- _Exercise goal_
Retype all of the data. Every line must match exactly.

- _Information provided_
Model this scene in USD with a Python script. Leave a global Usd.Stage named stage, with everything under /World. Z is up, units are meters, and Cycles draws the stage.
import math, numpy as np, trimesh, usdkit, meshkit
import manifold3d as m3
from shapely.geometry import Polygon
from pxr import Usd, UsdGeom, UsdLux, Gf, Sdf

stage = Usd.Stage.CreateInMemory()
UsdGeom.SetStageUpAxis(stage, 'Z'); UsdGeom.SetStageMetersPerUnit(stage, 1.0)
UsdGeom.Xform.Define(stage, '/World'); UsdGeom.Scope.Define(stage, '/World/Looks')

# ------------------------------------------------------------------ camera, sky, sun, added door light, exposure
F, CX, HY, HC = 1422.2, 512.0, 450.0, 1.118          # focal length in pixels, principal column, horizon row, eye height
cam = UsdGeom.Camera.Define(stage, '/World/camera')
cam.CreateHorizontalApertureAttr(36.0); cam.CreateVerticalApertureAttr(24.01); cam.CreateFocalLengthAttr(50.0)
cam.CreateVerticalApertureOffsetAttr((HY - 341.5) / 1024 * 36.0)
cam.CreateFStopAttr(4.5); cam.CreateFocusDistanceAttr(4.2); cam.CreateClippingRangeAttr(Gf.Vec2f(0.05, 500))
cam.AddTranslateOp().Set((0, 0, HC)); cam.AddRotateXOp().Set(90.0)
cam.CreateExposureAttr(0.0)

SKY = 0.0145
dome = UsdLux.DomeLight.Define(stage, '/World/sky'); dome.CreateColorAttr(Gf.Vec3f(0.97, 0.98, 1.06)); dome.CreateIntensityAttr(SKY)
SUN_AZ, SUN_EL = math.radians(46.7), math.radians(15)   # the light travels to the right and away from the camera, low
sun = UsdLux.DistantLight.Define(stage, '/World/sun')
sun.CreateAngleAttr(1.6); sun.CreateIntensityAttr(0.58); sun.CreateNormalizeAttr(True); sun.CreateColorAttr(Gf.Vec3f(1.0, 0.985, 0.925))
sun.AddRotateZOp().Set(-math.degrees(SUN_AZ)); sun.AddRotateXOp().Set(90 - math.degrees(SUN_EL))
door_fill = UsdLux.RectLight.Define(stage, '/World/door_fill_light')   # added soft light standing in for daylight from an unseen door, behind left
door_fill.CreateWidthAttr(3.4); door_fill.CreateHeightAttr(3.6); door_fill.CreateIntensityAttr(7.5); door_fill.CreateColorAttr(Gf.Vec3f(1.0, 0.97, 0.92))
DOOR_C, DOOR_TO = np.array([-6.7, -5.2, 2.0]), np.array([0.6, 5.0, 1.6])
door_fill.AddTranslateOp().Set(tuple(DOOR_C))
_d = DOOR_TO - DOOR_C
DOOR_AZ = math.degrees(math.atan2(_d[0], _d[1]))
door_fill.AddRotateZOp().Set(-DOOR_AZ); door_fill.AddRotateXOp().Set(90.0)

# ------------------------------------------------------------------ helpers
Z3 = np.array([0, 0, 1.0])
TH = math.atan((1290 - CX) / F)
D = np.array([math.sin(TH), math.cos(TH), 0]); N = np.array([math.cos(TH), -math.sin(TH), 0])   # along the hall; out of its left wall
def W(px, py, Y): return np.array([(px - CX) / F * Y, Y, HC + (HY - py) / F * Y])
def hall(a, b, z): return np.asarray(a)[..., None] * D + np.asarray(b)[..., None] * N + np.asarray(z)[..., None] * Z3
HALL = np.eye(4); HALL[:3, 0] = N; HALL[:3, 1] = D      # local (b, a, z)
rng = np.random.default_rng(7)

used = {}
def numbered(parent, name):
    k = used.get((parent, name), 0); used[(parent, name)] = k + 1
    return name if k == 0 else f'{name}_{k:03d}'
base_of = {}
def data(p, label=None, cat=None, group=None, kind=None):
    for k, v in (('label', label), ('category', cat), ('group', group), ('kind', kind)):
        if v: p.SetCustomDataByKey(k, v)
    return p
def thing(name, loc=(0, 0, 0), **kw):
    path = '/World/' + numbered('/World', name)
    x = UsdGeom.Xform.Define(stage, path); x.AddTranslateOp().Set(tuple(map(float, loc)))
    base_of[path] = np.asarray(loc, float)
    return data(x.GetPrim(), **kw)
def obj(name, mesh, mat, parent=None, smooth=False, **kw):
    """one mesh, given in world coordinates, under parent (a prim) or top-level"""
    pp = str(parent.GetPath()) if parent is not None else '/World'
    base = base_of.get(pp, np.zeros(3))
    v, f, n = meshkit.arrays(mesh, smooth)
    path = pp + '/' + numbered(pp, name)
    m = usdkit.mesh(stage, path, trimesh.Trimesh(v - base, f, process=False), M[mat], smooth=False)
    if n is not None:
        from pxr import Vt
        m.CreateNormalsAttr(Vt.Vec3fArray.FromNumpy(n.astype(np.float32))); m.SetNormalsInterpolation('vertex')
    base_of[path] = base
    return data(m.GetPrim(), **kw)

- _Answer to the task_
Model this scene in USD with a Python script. Leave a global Usd.Stage named stage, with everything under /World. Z is up, units are meters, and Cycles draws the stage.
import math, numpy as np, trimesh, usdkit, meshkit
import manifold3d as m3
from shapely.geometry import Polygon
from pxr import Usd, UsdGeom, UsdLux, Gf, Sdf

stage = Usd.Stage.CreateInMemory()
UsdGeom.SetStageUpAxis(stage, 'Z'); UsdGeom.SetStageMetersPerUnit(stage, 1.0)
UsdGeom.Xform.Define(stage, '/World'); UsdGeom.Scope.Define(stage, '/World/Looks')

# ------------------------------------------------------------------ camera, sky, sun, added door light, exposure
F, CX, HY, HC = 1422.2, 512.0, 450.0, 1.118          # focal length in pixels, principal column, horizon row, eye height
cam = UsdGeom.Camera.Define(stage, '/World/camera')
cam.CreateHorizontalApertureAttr(36.0); cam.CreateVerticalApertureAttr(24.01); cam.CreateFocalLengthAttr(50.0)
cam.CreateVerticalApertureOffsetAttr((HY - 341.5) / 1024 * 36.0)
cam.CreateFStopAttr(4.5); cam.CreateFocusDistanceAttr(4.2); cam.CreateClippingRangeAttr(Gf.Vec2f(0.05, 500))
cam.AddTranslateOp().Set((0, 0, HC)); cam.AddRotateXOp().Set(90.0)
cam.CreateExposureAttr(0.0)

SKY = 0.0145
dome = UsdLux.DomeLight.Define(stage, '/World/sky'); dome.CreateColorAttr(Gf.Vec3f(0.97, 0.98, 1.06)); dome.CreateIntensityAttr(SKY)
SUN_AZ, SUN_EL = math.radians(46.7), math.radians(15)   # the light travels to the right and away from the camera, low
sun = UsdLux.DistantLight.Define(stage, '/World/sun')
sun.CreateAngleAttr(1.6); sun.CreateIntensityAttr(0.58); sun.CreateNormalizeAttr(True); sun.CreateColorAttr(Gf.Vec3f(1.0, 0.985, 0.925))
sun.AddRotateZOp().Set(-math.degrees(SUN_AZ)); sun.AddRotateXOp().Set(90 - math.degrees(SUN_EL))
door_fill = UsdLux.RectLight.Define(stage, '/World/door_fill_light')   # added soft light standing in for daylight from an unseen door, behind left
door_fill.CreateWidthAttr(3.4); door_fill.CreateHeightAttr(3.6); door_fill.CreateIntensityAttr(7.5); door_fill.CreateColorAttr(Gf.Vec3f(1.0, 0.97, 0.92))
DOOR_C, DOOR_TO = np.array([-6.7, -5.2, 2.0]), np.array([0.6, 5.0, 1.6])
door_fill.AddTranslateOp().Set(tuple(DOOR_C))
_d = DOOR_TO - DOOR_C
DOOR_AZ = math.degrees(math.atan2(_d[0], _d[1]))
door_fill.AddRotateZOp().Set(-DOOR_AZ); door_fill.AddRotateXOp().Set(90.0)

# ------------------------------------------------------------------ helpers
Z3 = np.array([0, 0, 1.0])
TH = math.atan((1290 - CX) / F)
D = np.array([math.sin(TH), math.cos(TH), 0]); N = np.array([math.cos(TH), -math.sin(TH), 0])   # along the hall; out of its left wall
def W(px, py, Y): return np.array([(px - CX) / F * Y, Y, HC + (HY - py) / F * Y])
def hall(a, b, z): return np.asarray(a)[..., None] * D + np.asarray(b)[..., None] * N + np.asarray(z)[..., None] * Z3
HALL = np.eye(4); HALL[:3, 0] = N; HALL[:3, 1] = D      # local (b, a, z)
rng = np.random.default_rng(7)

used = {}
def numbered(parent, name):
    k = used.get((parent, name), 0); used[(parent, name)] = k + 1
    return name if k == 0 else f'{name}_{k:03d}'
base_of = {}
def data(p, label=None, cat=None, group=None, kind=None):
    for k, v in (('label', label), ('category', cat), ('group', group), ('kind', kind)):
        if v: p.SetCustomDataByKey(k, v)
    return p
def thing(name, loc=(0, 0, 0), **kw):
    path = '/World/' + numbered('/World', name)
    x = UsdGeom.Xform.Define(stage, path); x.AddTranslateOp().Set(tuple(map(float, loc)))
    base_of[path] = np.asarray(loc, float)
    return data(x.GetPrim(), **kw)
def obj(name, mesh, mat, parent=None, smooth=False, **kw):
    """one mesh, given in world coordinates, under parent (a prim) or top-level"""
    pp = str(parent.GetPath()) if parent is not None else '/World'
    base = base_of.get(pp, np.zeros(3))
    v, f, n = meshkit.arrays(mesh, smooth)
    path = pp + '/' + numbered(pp, name)
    m = usdkit.mesh(stage, path, trimesh.Trimesh(v - base, f, process=False), M[mat], smooth=False)
    if n is not None:
        from pxr import Vt
        m.CreateNormalsAttr(Vt.Vec3fArray.FromNumpy(n.astype(np.float32))); m.SetNormalsInterpolation('vertex')
    base_of[path] = base
    return data(m.GetPrim(), **kw)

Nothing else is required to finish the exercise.